Tony Hsieh, Zappos.com

Tony Hsieh

Delivering Happiness

Editors’ Note

In 1999, at the age of 24, Tony Hsieh (pronounced Shay) sold LinkExchange, the company he co-founded, to Microsoft for $265 million. He then joined Zappos as an advisor and investor, and eventually became CEO, where he helped Zappos grow from almost no sales to over $1 billion in gross merchandise sales annually, while simultaneously making Fortune magazine’s annual Best Companies to Work For list. In November 2009, Zappos was acquired by Amazon.com in a deal valued at $1.2 billion on the day of closing. His first book, Delivering Happiness: A Path to Profits, Passion, and Purpose, a #1 New York Times Bestseller, was published in June 2010 and is available at www.amazon.com or www.deliveringhappinessbook.com.

Company Brief

Zappos.com was established in 1999 and has quickly become a leader in online apparel and footwear sales. The company currently stocks millions of products from over 1,000 clothing and shoe brands, and was recognized in 2009 and 2010 by Fortune magazine as one of the “100 Best Companies to Work For.”

Delivering Happiness2.tif

What made you feel the timing was right for your book Developing Happiness and who are you targeting?

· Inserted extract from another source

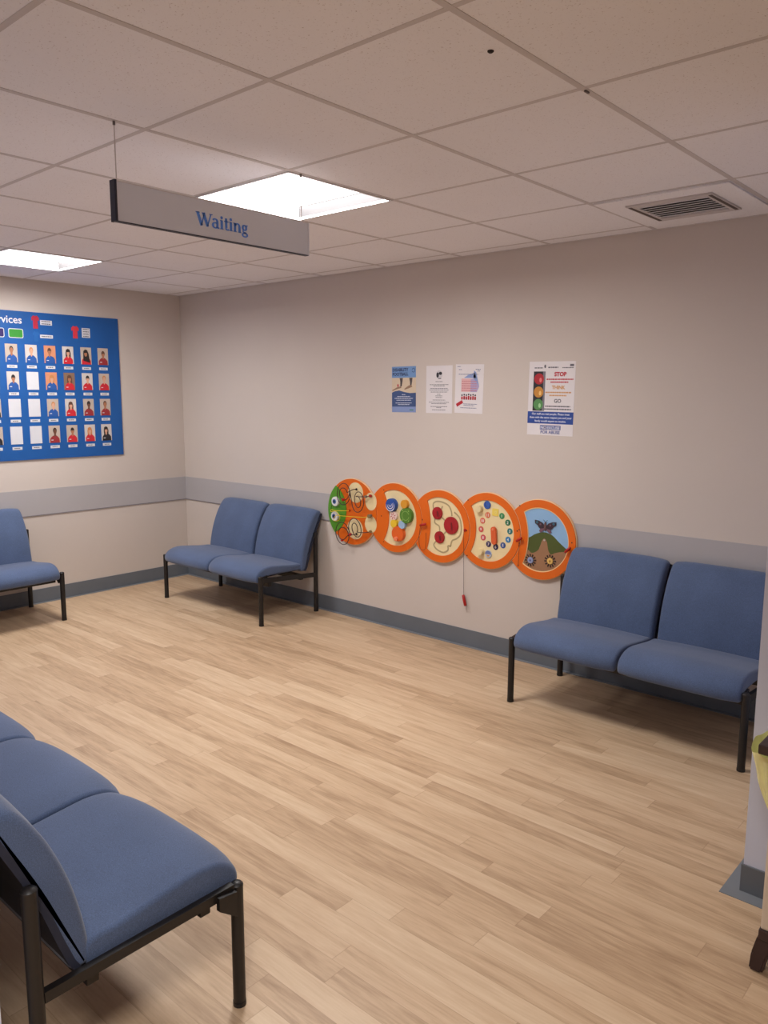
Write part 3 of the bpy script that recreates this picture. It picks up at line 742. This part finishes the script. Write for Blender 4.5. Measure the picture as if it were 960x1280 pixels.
def flat(name, polys, m, t, d=.0013, mp=on_back):
    bm = bmesh.new()
    for p in polys: poly(bm, p, d-.0004, d, mp)
    return finish(bm, name, m, t)
# 1: football poster
t = sheet('blue and sand A4 poster with white lines of print, leftmost of the posters', 2.505, 1.623, .205, .297, math.radians(-.5), paint('poster_sand', (214, 194, 168)))
flat('title_band', [rect(-.1025, .076, .1025, .1485)], paint('poster_sky', (112, 150, 200)), t)
text_mesh([('DISABILITY', -.097, .118, .0275, 'LEFT', .0010), ('FOOTBALL', -.097, .090, .0275, 'LEFT', .0010)], .0016, on_back, 'lettering', paint('poster_navy', (38, 52, 96)), t)
bm = bmesh.new(); ribbon(bm, arc(.082, .122, .012, .012, 200, 520, 20), .003, .0012, .0017, on_back, (1, 1), (0, 0)); finish(bm, 'emblem', paint('poster_navy', (38, 52, 96)), t)
wave = [(-.1025, -.1485), (.1025, -.1485), (.1025, -.022), (.05, -.024), (.0, -.016), (-.04, -.006), (-.08, -.012), (-.1025, -.020)]
flat('wave_print', [wave], paint('poster_deepblue', (58, 80, 128)), t)
flat('foot_band', [rect(-.1025, -.1485, .1025, -.112)], paint('poster_lilac', (132, 150, 196)), t, .0016)
flat('leg_print', [[(-.036, .074), (-.008, .074), (-.012, .048), (-.018, .02), (-.030, .018), (-.030, .05)], [(.046, .074), (.074, .074), (.070, .048), (.066, .028), (.054, .026), (.052, .05)]], paint('leg_dark', (74, 62, 60)), t)
flat('shoe_print', [[(-.100, -.004), (-.06, .014), (-.028, .020), (-.020, .010), (-.06, .002), (-.098, -.010)], [(.004, .004), (.04, .024), (.064, .030), (.072, .016), (.04, .006), (.006, -.002)]], paint('shoe_tan', (150, 116, 92)), t)
flat('red_mark', [circ(-.050, .026, .006, 12, .010)], INKR, t, .0018)
bm = bmesh.new()
for v, a in ((-.034, .016), (-.046, .055), (-.058, .078), (-.070, .062), (-.088, .07), (-.098, .05)): scrib(bm, -a, a, v, .0042, on_back, .0019)
finish(bm, 'small_print', paint('print_pale', (214, 218, 232)), t)
flat('green_mark', [rect(.050, -.136, .082, -.130)], paint('mark_green', (60, 130, 100)), t, .0019)
# 2: plain notice
t = sheet('white A4 notice with a round black emblem and centred grey print, between two posters', 2.796, 1.622, .207, .297)
flat('emblem', [circ(0, .092, .025, 24, .027)], paint('emblem_grey', (206, 202, 206)), t)
flat('emblem_figure', [circ(-.012, .090, .010, 14, .017), circ(.010, .100, .013, 14, .010), rect(-.006, .066, .016, .071)], INKD, t, .0017)
bm = bmesh.new()
for v, a in ((.049, .028), (.030, .075), (.022, .045), (.006, .070), (-.004, .076), (-.016, .066), (-.030, .016), (-.040, .028), (-.050, .026), (-.066, .050), (-.080, .080), (-.089, .06), (-.107, .066), (-.114, .02), (-.128, .054)): scrib(bm, -a, a, v, .0036, on_back)
finish(bm, 'small_print', INK, t)
# 3: house poster
t = sheet('white poster with a pink and blue house drawing above small red figures', 3.027, 1.625, .210, .297, math.radians(1.2))
flat('house_wall', [rect(-.058, -.018, .012, .062)], paint('house_pink', (226, 178, 178)), t)
flat('house_roof', [[(-.040, .066), (.052, .066), (.040, .098), (-.01, .084)], [(.03, .066), (.074, .020), (.050, .100), (.034, .112)]], paint('house_blue', (140, 160, 206)), t, .0016)
flat('house_side', [[(.012, -.018), (.058, -.018), (.076, .016), (.040, .064), (.012, .06)]], paint('house_mauve', (176, 164, 200)), t, .0014)
bm = bmesh.new()
for k in range(5): scrib(bm, -.054, .06, -.010+k*.014, .004, on_back, .0019)
finish(bm, 'house_print', paint('house_ink', (196, 120, 130)), t)
fg = []
for k in range(7):
    x = -.050+k*.0165; hh = (.010, .016, .012, .020, .014, .018, .012)[k]
    fg.append(rrect(x-.006, -.066, x+.006, -.052+hh*.5, .003))
flat('figure_bodies', fg, INKR, t, .0016)
flat('figure_heads', [circ(-.050+k*.0165, -.044+(.010, .016, .012, .020, .014, .018, .012)[k]*.5, .0055, 12) for k in range(7)]+[rect(-.052+k*.0165, -.066, -.048+k*.0165, -.055) for k in (1, 2, 4, 6)], INKD, t, .0019)
c, s = math.cos(.5), math.sin(.5)
flat('red_stamp', [[(-.068+x*c-y*s, -.090+x*s+y*c) for x, y in rect(-.026, -.010, .026, .010)]], INKR, t)
bm = bmesh.new()
for v, a, b_ in ((.134, -.092, -.066), (.116, -.080, -.054), (.118, .045, .082), (.108, .060, .078), (.088, -.080, .066)): scrib(bm, a, b_, v, .004, on_back, .0018)
for v, a, b_ in ((-.092, -.040, .064), (-.101, -.036, .044), (-.116, -.06, .06)): scrib(bm, a, b_, v, .004, on_back)
finish(bm, 'small_print', paint('ink_slate', (112, 116, 148)), t)
# 4: traffic light poster
t = sheet('tall white poster with traffic lights, STOP THINK GO and a blue band', 3.594, 1.569, .293, .415, math.radians(.6))
flat('traffic_light', [rect(-.116, -.070, -.040, .152)], paint('signal_black', (36, 32, 38)), t)
flat('signal_backing', [[(-.056, .152), (-.040, .152), (-.040, -.070), (-.056, -.070), (-.050, .03)]], paint('signal_grey', (120, 116, 124)), t, .0016)
for k, (v, c, c2) in enumerate(((.110, (176, 28, 40), (226, 120, 120)), (.036, (200, 136, 50), (240, 196, 120)), (-.034, (84, 142, 78), (160, 206, 150)))):
    flat('lens', [circ(-.080, v, .031, 28)], paint('lens_%d' % k, c), t, .0018); flat('lens_gleam', [circ(-.070, v-.006, .008, 14, .013)], paint('gleam_%d' % k, c2), t, .0021)
text_mesh([('STOP', .054, .126, .031, 'CENTER', .0015)], .0014, on_back, 'lettering', INKR, t)
text_mesh([('THINK', .045, .054, .027, 'CENTER', .0010)], .0014, on_back, 'lettering', INKO, t)
text_mesh([('GO', .044, -.022, .029, 'CENTER', .0009)], .0014, on_back, 'lettering', INK, t)
for m_, ls in ((INKR, ((.108, -.032, .136), (.092, -.006, .106))), (INKO, ((.035, -.036, .128), (.018, -.010, .098))), (INK, ((-.043, -.034, .124), (-.059, -.042, .130)))):
    bm = bmesh.new()
    for v, a, b_ in ls: scrib(bm, a, b_, v, .0075, on_back)
    finish(bm, 'small_print', m_, t)
bm = bmesh.new(); scrib(bm, -.112, -.058, .172, .006, on_back); scrib(bm, -.024, .04, .174, .007, on_back); scrib(bm, .065, .136, .172, .005, on_back); poly(bm, rect(.112, .180, .136, .192), .0009, .0013, on_back); poly(bm, circ(-.044, .180, .006, 14, .010), .0009, .0013, on_back)
finish(bm, 'logo_print', INK, t)
flat('message_band', [rect(-.1462, -.142, .1462, -.074)], paint('band_blue', (36, 70, 150)), t)
text_mesh([('Our staff are real people. Please treat', .002, -.092, .0158, 'CENTER', .0003), ('them with the same respect you and your', .002, -.112, .0158, 'CENTER', .0003), ('family would expect to receive.', .002, -.132, .0158, 'CENTER', .0003)], .0016, on_back, 'lettering', paint('print_white', (226, 228, 240)), t)
flat('slogan_box', [rect(-.062, -.176, .070, -.151)], paint('slogan_blue', (70, 84, 150)), t)
flat('slogan_square', [rect(-.041, -.175, -.022, -.152)], paint('slogan_purple', (74, 52, 116)), t, .0015)
text_mesh([('N', -.059, -.172, .024, 'LEFT', .0006), ('EXCUSE', -.017, -.172, .0228, 'LEFT', .0006), ('O', -.040, -.172, .024, 'LEFT', .0006)], .0018, on_back, 'lettering', paint('print_white', (226, 228, 240)), t)
text_mesh([('FOR ABUSE', .004, -.198, .0245, 'CENTER', .0006)], .0014, on_back, 'lettering', paint('slogan_blue', (70, 84, 150)), t)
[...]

The target audience could be anyone who is interested in happiness in the workplace, but also specifically entrepreneurs and business leaders. Maybe 50 years ago, most businesses felt they had to choose between maximizing profits and making customers or employees happy, but we’re at the beginning of a special time where because everyone is hyper-connected and information travels so quickly, it’s possible to have it all – to make customers and employees happy and to drive profits and, ultimately, make shareholders happy.

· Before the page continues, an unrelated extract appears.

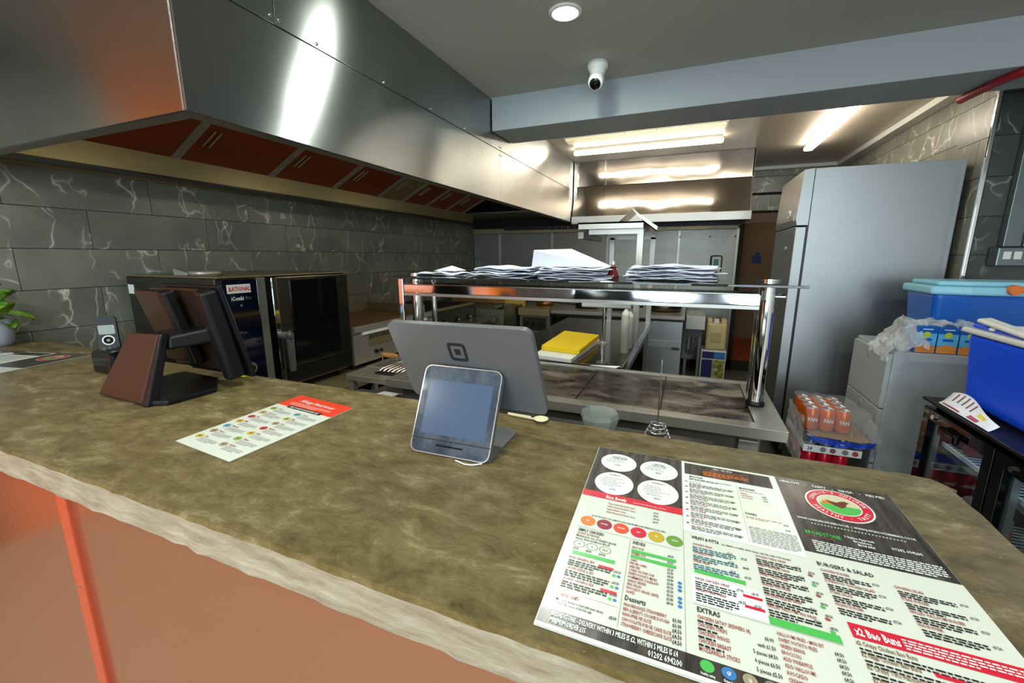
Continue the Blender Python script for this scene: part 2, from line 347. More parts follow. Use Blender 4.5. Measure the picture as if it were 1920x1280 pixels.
for i, (a, b) in enumerate(zip(ymid, ymid[1:])):
    mt = FILT if i not in (4,) else GREASY
    f = MB().hexa([(-2.40, a + .02, 1.93), (-2.40, b - .02, 1.93), (-1.45, b - .02, 2.40), (-1.45, a + .02, 2.40), (-2.41, a + .02, 1.95), (-2.41, b - .02, 1.95), (-1.46, b - .02, 2.42), (-1.46, a + .02, 2.42)]).build('baffle_filter', mt, h)
    MB().hexa([(-2.40, b - .02, 1.925), (-2.40, b + .02, 1.925), (-1.45, b + .02, 2.392), (-1.45, b - .02, 2.392), (-2.41, b - .02, 1.94), (-2.41, b + .02, 1.94), (-1.46, b + .02, 2.41), (-1.46, b - .02, 2.41)]).build('filter_rail', ST, h)
    for yy in (a + .06,):
        hh = MB()
        for dy in (0, .03): hh.cyl((-2.27, yy + dy, 1.985), (-2.16, yy + dy, 2.04), .004, n=6)
        hh.build('filter_handle', ST, f)
box('wall_gutter', GREASY, h, -2.47, -2.40, HY0 + .05, 4.6, 1.835, 1.93); box('gutter_edge', BLK, h, -2.475, -2.395, HY0 + .06, 4.6, 1.825, 1.836)
box('rear_plate', STD, h, -2.948, -2.47, HY0 + .02, 4.5, 1.93, 1.94); box('wall_rail', GREASY, h, -2.948, -2.91, HY0 + .02, 4.5, 1.875, 1.93, .006)
box('top_plate', STD, h, -2.93, HX - .02, HY0 + .02, 4.6, 2.405, 2.415)
# ---- added fill lamps, unseen inside the canopy
HLM = mat('added_canopy_glass', 'FFFFFF', .4, emit='FFF3D2', es=CAN_E)
for y, lb_ in ((1.15, 'added fill lamp hidden inside the left hood above the oven'), (2.3, 'added fill lamp hidden inside the left hood above the griddle'), (3.5, 'added fill lamp hidden inside the left hood above the chargrill')):
    t_ = thing('added_canopy_lamp', lb_, 'light', (-1.34, y + .25, 1.93))
    box('housing', STD, t_, -1.38, -1.30, y, y + .5, 1.925, 1.945); box('added_lamp_glass', HLM, t_, -1.375, -1.305, y + .01, y + .49, 1.89, 1.925, .012)
    box('hanger', STD, t_, -1.345, -1.335, y + .24, y + .26, 1.945, 2.40)
# ---- rear hood
h = thing('extraction_hood', 'polished stainless rear hood with bright light reflections above the range', 'hood', (-.35, 5.1, 1.8))
for a, b in ((-1.19, -.875), (-.872, .485)):
    box('upper_band', HOODR, h, a, b, 4.64, 4.655, 2.175, 2.418, .001)
    MB().hexa([(a, 4.55, 1.862), (b, 4.55, 1.862), (b, 4.565, 1.862), (a, 4.565, 1.862), (a, 4.64, 2.172), (b, 4.64, 2.172), (b, 4.655, 2.172), (a, 4.655, 2.172)]).build('sloped_panel', HOODR, h)
box('bottom_lip', ST, h, -1.194, .49, 4.53, 4.56, 1.785, 1.862, .002)
MB().add([(.485, 4.55, 1.79), (.485, 5.64, 1.79), (.485, 5.64, 2.418), (.485, 4.64, 2.418), (.485, 4.64, 2.172), (.485, 4.55, 1.862)], [(0, 1, 2, 3, 4, 5)]).build('end_panel', ST, h, solid=.012)
box('corner_post', CHR, h, -1.195, -1.16, 4.60, 4.64, 1.82, 2.418, .004); box('joint_strip', CHR, h, -.882, -.865, 4.634, 4.642, 2.175, 2.418)
box('wall_rail', STD, h, -2.948, -2.91, 4.66, 5.6, 1.875, 1.93); box('hood_top', STD, h, -2.9, .48, 4.66, 5.64, 1.95, 1.96)
box('rear_gutter', GREASY, h, -2.9, .48, 5.55, 5.645, 1.76, 1.83, .003)
pl = box('drilled_strip', BLK, h, -2.4, .48, 5.52, 5.55, 1.80, 1.85)
for i in range(26):
    x = -1.75 + i * .085
    MB().cyl((x, 5.512, 1.825), (x, 5.521, 1.825), .009, n=8).build('stud', CHR, pl)

# ================================================================== LIGHTS
LEDM = mat('led_diffuser', 'FFFFFF', .4, emit='FFF2DE', es=LED_E); SPM = mat('spot_diffuser', 'FFFFFF', .4, emit='FBFCEC', es=18)
def batten(label, a, b, w=.05):
    t = thing('ceiling_light', label, 'light', ((a[0] + b[0]) / 2, (a[1] + b[1]) / 2, 2.42), 'kitchen light battens')
    dx, dy = b[0] - a[0], b[1] - a[1]; hor = abs(dx) > abs(dy)
    x0, x1, y0, y1 = min(a[0], b[0]), max(a[0], b[0]), min(a[1], b[1]), max(a[1], b[1])
    if hor: y0 -= w / 2; y1 += w / 2
    else: x0 -= w / 2; x1 += w / 2
    box('body', WHITE, t, x0 + .01, x1 - .01, y0 + .004, y1 - .004, 2.395, 2.419, .003)
    box('diffuser', LEDM, t, x0, x1, y0, y1, 2.362, 2.395, .012, seg=3); return t
batten('bright strip light hung across the ceiling before the rear hood', (-1.06, 4.06), (.18, 4.06))
batten('added fill strip light on the kitchen ceiling, hidden behind the painted beam', (-.9, 3.15), (.9, 3.15))  # added out of view to fill the kitchen with light
batten('strip light running front to back on the ceiling beside the right tiled wall', (.90, 3.5), (.88, 4.68))
t = thing('ceiling_light', 'dim ribbed glow panel standing in for the strip light reflected in the ceiling', 'light', (-.43, 3.72, 2.42))
box('body', WHITE, t, -1.05, .19, 3.66, 3.80, 2.412, 2.419); PR = mat('reflection_glow', 'F5EBC8', .3, emit='F6E8C2', es=.3)
for i in range(5): box('glow_cell', PR, t, -1.04 + i * .244, -1.04 + i * .244 + .238, 3.665, 3.795, 2.395, 2.412, .006)  # glowing cells stand in for the strip light's reflection in the ceiling
def downlight(x, y, label, grp=None):
    t = thing('downlight', label, 'light', (x, y, 2.4), grp)
    MB().lathe((x, y, 2.4), [(.052, -.001), (.066, -.001), (.066, -.006), (.052, -.009), (.05, -.004)], 28).build('bezel', WHITE, t)
    MB().cyl((x, y, 2.3955), (x, y, 2.3995), .0515, n=28).build('lens', SPM, t)
    l = area('downlight_beam', (x, y, 2.388), (0, 0, 0), .09, .09, SPOT_E, (.94, 1, .90), 'DISK')
downlight(-.53, 1.83, 'round white recessed ceiling spotlight in front of the beam')
for x, y in ((-.53, .35), (-.53, -1.1), (1.2, .35), (1.2, -1.1), (-2.1, -.4), (-2.1, -1.6), (-.53, -2.6), (1.2, -2.6)): downlight(x, y, 'recessed spotlight over the customer side of the shop', 'customer side spotlights')
pl_ = thing('added_passage_lamp', 'added unseen round fill lamp in the passage beyond the doorway', 'light', (1.3, 6.5, 2.3))  # added out of view to brighten the passage
MB().cyl((1.3, 6.5, 2.27), (1.3, 6.5, 2.299), .12, n=24).build('added_lamp_glass', mat('added_passage_glass', 'FFFFFF', .4, emit='FFE2B8', es=9), pl_); MB().cyl((1.3, 6.5, 2.285), (1.3, 6.5, 2.2995), .13, n=24).build('base', WHITE, pl_)
# cctv camera
t = thing('security_camera', 'small white dome security camera under the ceiling near the beam', 'camera', (-.5, 2.33, 2.4))
MB().lathe((-.5, 2.33, 2.4), [(0, -.0), (.05, 0), (.052, -.022), (.044, -.03), (.036, -.055), (0, -.058)], 24).build('base', WHITE, t)
Mx = Matrix.Rotation(R(-48), 3, 'X') @ Matrix.Rotation(R(0), 3, 'Y')
ey = MB().lathe((-.5, 2.315, 2.318), [(0, .042), (.026, .036), (.038, .012), (.038, -.03), (.03, -.044), (.0, -.044)], 24, Mx).build('eyeball', WHITE, t)
MB().lathe((-.5, 2.315, 2.318), [(0, -.046), (.027, -.0455), (.029, -.040)], 24, Mx).build('lens', BLKG, ey)
# red curved pipe under the beam
pts = [(1.155 + .03 * i / 12 + .03 * (i / 12) ** 3, 2.9 - .34 * i / 12, 2.194) for i in range(13)] + [(1.25, 2.545, 2.198), (1.32, 2.535, 2.20), (1.5, 2.535, 2.20)]
tag(MB().tube(pts, .018, 10).build('cable_pipe', mat('red_pipe', '8E1626', .4)), 'dark red curved pipe fixed under the beam at right', 'pipe')
# trunking and switch box on the right tiled wall
t = thing('cable_trunking', 'steel cable trunking with a twin switch box on the dark tiled wall', 'trunking', (1.6, 3.1, 1.5))
TR = mat('trunking_steel', '6E7A7A', .35, .8)
box('trunk', TR, t, 1.50, 1.57, 3.055, 3.10, 1.50, 2.40, .003); box('trunk_lid', TR, t, 1.57, 1.70, 3.04, 3.10, 1.50, 2.40, .003)
sb = box('switch_box', TR, t, 1.47, 1.66, 3.02, 3.10, 1.40, 1.497, .006)
for x in (1.49, 1.53): box('rocker', WHITE, sb, x, x + .03, 3.012, 3.021, 1.435, 1.475, .003)
MB().cyl((1.6, 3.035, 1.53), (1.6, 3.04, 1.53), .006).build('screw', CHR, t)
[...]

Is that easier in companies that have an entrepreneurial feel? For many that are large players, it’s hard to penetrate culture.

We found that it works at Zappos and our number-one priority is company culture. We made a lot of mistakes along the way and learned from them, so we want to help spread this message.

We also now offer one- and two-day seminars where companies from all over the world come to our offices for a few days to observe and we help them figure out their own core values that are right for their company to help them create their own strong culture.

So it’s great to see it can work in other types of industries and businesses.

What process did you go through in creating your core values?

We e-mailed the whole company for suggestions and got a bunch of responses, and eventually came up with our final list of 10.

Zappos Values

We wanted a list of committable core values, meaning we’re willing to hire or fire people based on whether they’re living up to our core values, completely independent of their actual job performance. The same thing applies to the hiring process. Even if someone is smart and talented, if his or her values aren’t in line with our corporate values, we won’t hire that person. Fifty percent of our performance reviews are based on whether you’re living or inspiring those values.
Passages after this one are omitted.